Secondo la «mistica del capitalismo» il primo dei contenuti, nell’azione degli imprenditori, ripropone in sostanza questo valore: lo sviluppo fatto di crescita economica e di qualità della vita delle persone, perché in un sistema effettivo e consolidato di valori sono proprio le società che hanno abbracciato le regole dell’economia di mercato a essere le più solidali.
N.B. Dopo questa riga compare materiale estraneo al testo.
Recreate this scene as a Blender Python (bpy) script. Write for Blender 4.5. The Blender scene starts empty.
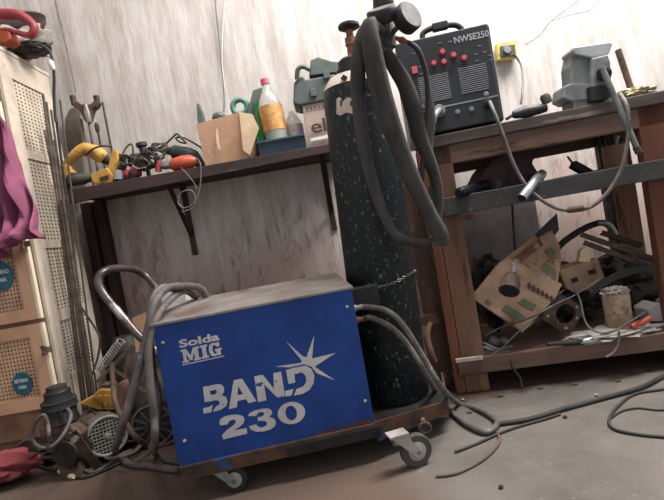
import bpy, bmesh, math, random
from mathutils import Vector, Matrix, noise
from mathutils.geometry import tessellate_polygon
V = Vector
random.seed(4)
sc = bpy.context.scene
COL = sc.collection

# ------------------------------------------------------------------ camera
F_PX, ROLL, PITCH = 490.0, math.radians(10.0), math.radians(2.0)
CAM = V((0, 0, 0.74))
XW = V((1, 0, 0)); UPT = V((0, math.sin(PITCH), math.cos(PITCH))); FW = V((0, math.cos(PITCH), -math.sin(PITCH)))
R_ = XW * math.cos(ROLL) - UPT * math.sin(ROLL)
U_ = XW * math.sin(ROLL) + UPT * math.cos(ROLL)
cd = bpy.data.cameras.new('camera'); cam = bpy.data.objects.new('camera', cd); COL.objects.link(cam)
cd.sensor_width = 36; cd.lens = F_PX * 36 / 664; cd.clip_start = 0.05
cam.matrix_world = Matrix(((R_.x, U_.x, -FW.x, CAM.x), (R_.y, U_.y, -FW.y, CAM.y), (R_.z, U_.z, -FW.z, CAM.z), (0, 0, 0, 1)))
sc.camera = cam

# ------------------------------------------------------------------ world, lights, exposure
w = bpy.data.worlds.new('world'); sc.world = w; w.use_nodes = True
w.node_tree.nodes['Background'].inputs[0].default_value = (0.93, 0.95, 1.0, 1)
w.node_tree.nodes['Background'].inputs[1].default_value = 0.46
def area(name, loc, target, sx, sy, power, col=(1, 1, 1)):
    l = bpy.data.lights.new(name, 'AREA'); l.shape = 'RECTANGLE'; l.size = sx; l.size_y = sy; l.energy = power; l.color = col
    o = bpy.data.objects.new(name, l); COL.objects.link(o); o.location = loc
    o.rotation_euler = (V(target) - V(loc)).to_track_quat('-Z', 'Y').to_euler()
    return o
area('skylight', (1.7, 1.80, 3.45), (1.35, 2.62, 1.5), 2.4, .7, 175, (1.0, 0.99, 0.97))
area('overhead_fill', (-0.3, 1.2, 3.5), (-0.3, 2.2, 0.6), 1.2, 0.3, 14, (1.0, 0.95, 0.9))  # weak unseen fill light above the blue welder
vs = sc.view_settings
vs.view_transform = 'Standard'; vs.look = 'None'; vs.gamma = 1; vs.use_curve_mapping = False; vs.exposure = 0.55

# ------------------------------------------------------------------ pixel helpers (turn a direction in the photo into a point of the place)
def ray(px, py):
    return FW + R_ * ((px - 332) / F_PX) + U_ * ((250 - py) / F_PX)
def P(px, py, Y):
    d = ray(px, py); return CAM + d * (Y / d.y)
def G(px, py, z=0.0):
    d = ray(px, py); return CAM + d * ((z - CAM.z) / d.z)
def onplane(px, py, p0, n):
    d = ray(px, py); return CAM + d * ((p0 - CAM).dot(n) / d.dot(n))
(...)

Lo scrittore Alfred North Whitehead sosteneva giustamente in Avventura delle idee che una grande società è una società in cui gli uomini d’affari hanno una grande idea delle loro funzioni. Ma la mistificazione è dietro l’angolo e i nuovi capitalisti d’assalto sono già arrivati a ricordare che in Italia, per loro, non cambia nulla, se non in peggio. Suona sinistra un’analisi di Bertrand Russel contenuta in una delle sue opere più note (L’autorità e l’individuo): «Senza moralità civile le comunità periscono; senza moralità privata la loro sopravvivenza è priva di valore».